→ Problem statement: Repeat, exactly and in full, the lines of the listing below, but without any pictures.

→ Data excerpt:
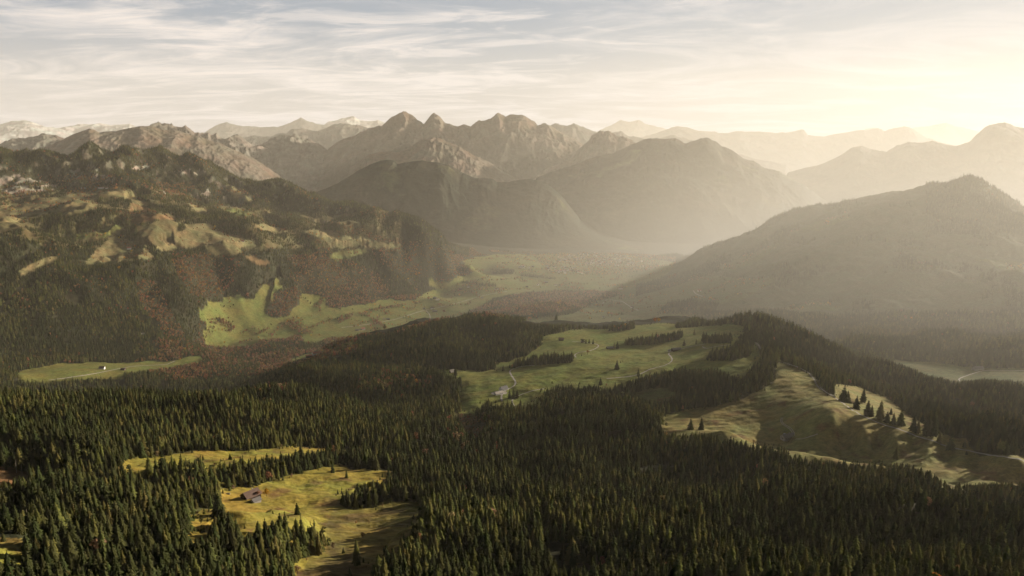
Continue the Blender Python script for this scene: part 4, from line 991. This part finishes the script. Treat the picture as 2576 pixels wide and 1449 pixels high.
# ------------------------------------------------------------------ single trees
single = []   # (x, y) of individually described trees
def place_tree(kindi, x, y, h, w, label, name, cat, group=None, rz=None):
    z = float(Hxy(x, y)) - .3
    root = empty(name, (x, y, z + CAMZ), random.uniform(0, 6.28) if rz is None else rz)
    root.scale = (w, w, h)
    tag(root, label, cat, group)
    cr, tr = (spruce_parts[kindi] if cat == 'spruce' else broad_parts[kindi])
    child('crown', cr, root); child('trunk', tr, root)
for k, (m, nl) in enumerate([(M_rust, 260), (M_gold, 260), (M_tan, 220), (M_green, 260)]):
    v, f = broad_crown(260 + k, nl, 9, .5, .05); tv, tf_ = broad_trunk(280 + k)
    broad_parts.append((mesh_from('leafy_crown_%d' % k, v, f, m), mesh_from('leafy_trunk_%d' % k, tv, tf_, M_bark)))
LONE = [
 (376,1191,38,1.3,'lone spruce standing free on the upper left meadow'),
 (748,1294,27,1.6,'small round spruce alone on the meadow right of the timber farmhouse'),
 (898,1421,56,1.15,'tall lone spruce on the boggy lower meadow'),
 (881,1452,22,1.2,'spruce cut by the bottom edge left of the lower forest'),
 (864,1392,15,1.1,'very small spruce on the bog left of the tall lone spruce'),
 (972,1411,36,1.3,'bushy spruce standing between the tall lone spruce and the forest edge'),
 (837,1190,26,1.1,'slim spruce at the top edge of the farmhouse meadow'),
 (872,1203,21,1.0,'thin spruce on the farmhouse meadow just below the tree row'),
 (497,1159,10,1.4,'leftmost of three tiny spruces on the upper left meadow'),
 (511,1158,12,1.4,'middle one of three tiny spruces on the upper left meadow'),
 (579,1156,14,1.6,'round tiny spruce right of the other two on the upper left meadow'),
 (1552,929,24,1.3,'lone spruce in the open centre of the middle meadow'),
 (1606,946,19,1.3,'spruce beside the winding road on the middle meadow'),
 (1511,969,20,1.4,'broad spruce left of the winding road near the forest edge'),
 (1282,1002,23,1.2,'left spruce of the trio right of the white farmhouse'),
 (1292,1003,26,1.2,'tallest middle spruce of the trio right of the white farmhouse'),
 (1301,1001,21,1.2,'right spruce of the trio right of the white farmhouse'),
 (1309,1031,26,1.2,'lone spruce inside the bend of the curved gravel track'),
 (1266,1029,20,1.2,'left spruce of three below the fork of the farm tracks'),
 (1277,1028,23,1.2,'middle spruce of three below the fork of the farm tracks'),
 (1288,1029,23,1.2,'right spruce of three below the fork of the farm tracks'),
 (1266,933,15,1.1,'small spruce left of the gravel road bend by the tree row'),
 (1553,877,20,1.2,'larger of the two spruces beside the low dark barn'),
 (1545,876,15,1.2,'smaller of the two spruces beside the low dark barn'),
 (1474,864,12,1.3,'left spruce of three above the looping track'),
 (1482,864,12,1.3,'middle spruce of three above the looping track'),
 (1492,866,14,1.3,'right spruce of three above the looping track'),
 (1747,842,15,1.3,'broad spruce alone below the crest trees'),
 (1721,870,16,1.3,'spruce just above the road right of the low dark farmhouse'),
 (1751,866,15,1.1,'slim spruce left of the upper tree row'),
 (2122,1011,38,1.35,'big dark spruce at the upper end of the crest path row'),
 (2132,1013,28,1.3,'spruce tucked against the right side of the big upper path spruce'),
 (2154,1028,30,1.4,'bushy spruce on the crest path just below the big upper pair'),
 (2171,1013,35,1.2,'spruce on the tawny grass behind the crest path row'),
 (2182,1047,36,1.5,'wide spruce touching the crest path in the middle of the row'),
 (2192,1049,27,1.4,'shorter spruce right behind the wide path spruce'),
 (2214,1055,44,1.2,'tallest slim spruce of the crest path row'),
 (2231,1062,26,1.3,'short spruce right of the tallest crest path spruce'),
 (2247,1067,26,1.3,'pointed spruce between the short one and the broad dark one'),
 (2266,1069,36,1.3,'broad dark spruce in the lower half of the crest path row'),
 (2241,1042,15,1.3,'small spruce on the tawny patch behind the path row'),
 (2297,1088,38,1.4,'left of two merged spruces beyond the path'),
 (2309,1090,31,1.3,'right of two merged spruces beyond the path'),
 (2334,1095,44,1.4,'large left spruce of the dense lower path pair'),
 (2350,1097,40,1.4,'large right spruce of the dense lower path pair'),
 (2363,1113,23,1.4,'rounded spruce between the dense pair and the last lone one'),
 (2391,1130,31,1.25,'last tall lone spruce beside the lower crest path'),
 (2426,1125,16,1.3,'small lone spruce right of the last tall path spruce'),
 (2431,1144,9,1.6,'tiny dark bushy spruce below the lower crest path'),
 (2254,1155,30,1.5,'hazy lone spruce in the shade far below the crest path'),
 (1737,1080,28,1.2,'left of two spruces at the left foot of the shaded slope'),
 (1764,1081,30,1.1,'right of two spruces at the left foot of the shaded slope'),
]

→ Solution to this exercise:
Continue the Blender Python script for this scene: part 4, from line 991. This part finishes the script. Treat the picture as 2576 pixels wide and 1449 pixels high.
# ------------------------------------------------------------------ single trees
single = []   # (x, y) of individually described trees
def place_tree(kindi, x, y, h, w, label, name, cat, group=None, rz=None):
    z = float(Hxy(x, y)) - .3
    root = empty(name, (x, y, z + CAMZ), random.uniform(0, 6.28) if rz is None else rz)
    root.scale = (w, w, h)
    tag(root, label, cat, group)
    cr, tr = (spruce_parts[kindi] if cat == 'spruce' else broad_parts[kindi])
    child('crown', cr, root); child('trunk', tr, root)
for k, (m, nl) in enumerate([(M_rust, 260), (M_gold, 260), (M_tan, 220), (M_green, 260)]):
    v, f = broad_crown(260 + k, nl, 9, .5, .05); tv, tf_ = broad_trunk(280 + k)
    broad_parts.append((mesh_from('leafy_crown_%d' % k, v, f, m), mesh_from('leafy_trunk_%d' % k, tv, tf_, M_bark)))
LONE = [
 (376,1191,38,1.3,'lone spruce standing free on the upper left meadow'),
 (748,1294,27,1.6,'small round spruce alone on the meadow right of the timber farmhouse'),
 (898,1421,56,1.15,'tall lone spruce on the boggy lower meadow'),
 (881,1452,22,1.2,'spruce cut by the bottom edge left of the lower forest'),
 (864,1392,15,1.1,'very small spruce on the bog left of the tall lone spruce'),
 (972,1411,36,1.3,'bushy spruce standing between the tall lone spruce and the forest edge'),
 (837,1190,26,1.1,'slim spruce at the top edge of the farmhouse meadow'),
 (872,1203,21,1.0,'thin spruce on the farmhouse meadow just below the tree row'),
 (497,1159,10,1.4,'leftmost of three tiny spruces on the upper left meadow'),
 (511,1158,12,1.4,'middle one of three tiny spruces on the upper left meadow'),
 (579,1156,14,1.6,'round tiny spruce right of the other two on the upper left meadow'),
 (1552,929,24,1.3,'lone spruce in the open centre of the middle meadow'),
 (1606,946,19,1.3,'spruce beside the winding road on the middle meadow'),
 (1511,969,20,1.4,'broad spruce left of the winding road near the forest edge'),
 (1282,1002,23,1.2,'left spruce of the trio right of the white farmhouse'),
 (1292,1003,26,1.2,'tallest middle spruce of the trio right of the white farmhouse'),
 (1301,1001,21,1.2,'right spruce of the trio right of the white farmhouse'),
 (1309,1031,26,1.2,'lone spruce inside the bend of the curved gravel track'),
 (1266,1029,20,1.2,'left spruce of three below the fork of the farm tracks'),
 (1277,1028,23,1.2,'middle spruce of three below the fork of the farm tracks'),
 (1288,1029,23,1.2,'right spruce of three below the fork of the farm tracks'),
 (1266,933,15,1.1,'small spruce left of the gravel road bend by the tree row'),
 (1553,877,20,1.2,'larger of the two spruces beside the low dark barn'),
 (1545,876,15,1.2,'smaller of the two spruces beside the low dark barn'),
 (1474,864,12,1.3,'left spruce of three above the looping track'),
 (1482,864,12,1.3,'middle spruce of three above the looping track'),
 (1492,866,14,1.3,'right spruce of three above the looping track'),
 (1747,842,15,1.3,'broad spruce alone below the crest trees'),
 (1721,870,16,1.3,'spruce just above the road right of the low dark farmhouse'),
 (1751,866,15,1.1,'slim spruce left of the upper tree row'),
 (2122,1011,38,1.35,'big dark spruce at the upper end of the crest path row'),
 (2132,1013,28,1.3,'spruce tucked against the right side of the big upper path spruce'),
 (2154,1028,30,1.4,'bushy spruce on the crest path just below the big upper pair'),
 (2171,1013,35,1.2,'spruce on the tawny grass behind the crest path row'),
 (2182,1047,36,1.5,'wide spruce touching the crest path in the middle of the row'),
 (2192,1049,27,1.4,'shorter spruce right behind the wide path spruce'),
 (2214,1055,44,1.2,'tallest slim spruce of the crest path row'),
 (2231,1062,26,1.3,'short spruce right of the tallest crest path spruce'),
 (2247,1067,26,1.3,'pointed spruce between the short one and the broad dark one'),
 (2266,1069,36,1.3,'broad dark spruce in the lower half of the crest path row'),
 (2241,1042,15,1.3,'small spruce on the tawny patch behind the path row'),
 (2297,1088,38,1.4,'left of two merged spruces beyond the path'),
 (2309,1090,31,1.3,'right of two merged spruces beyond the path'),
 (2334,1095,44,1.4,'large left spruce of the dense lower path pair'),
 (2350,1097,40,1.4,'large right spruce of the dense lower path pair'),
 (2363,1113,23,1.4,'rounded spruce between the dense pair and the last lone one'),
 (2391,1130,31,1.25,'last tall lone spruce beside the lower crest path'),
 (2426,1125,16,1.3,'small lone spruce right of the last tall path spruce'),
 (2431,1144,9,1.6,'tiny dark bushy spruce below the lower crest path'),
 (2254,1155,30,1.5,'hazy lone spruce in the shade far below the crest path'),
 (1737,1080,28,1.2,'left of two spruces at the left foot of the shaded slope'),
 (1764,1081,30,1.1,'right of two spruces at the left foot of the shaded slope'),
]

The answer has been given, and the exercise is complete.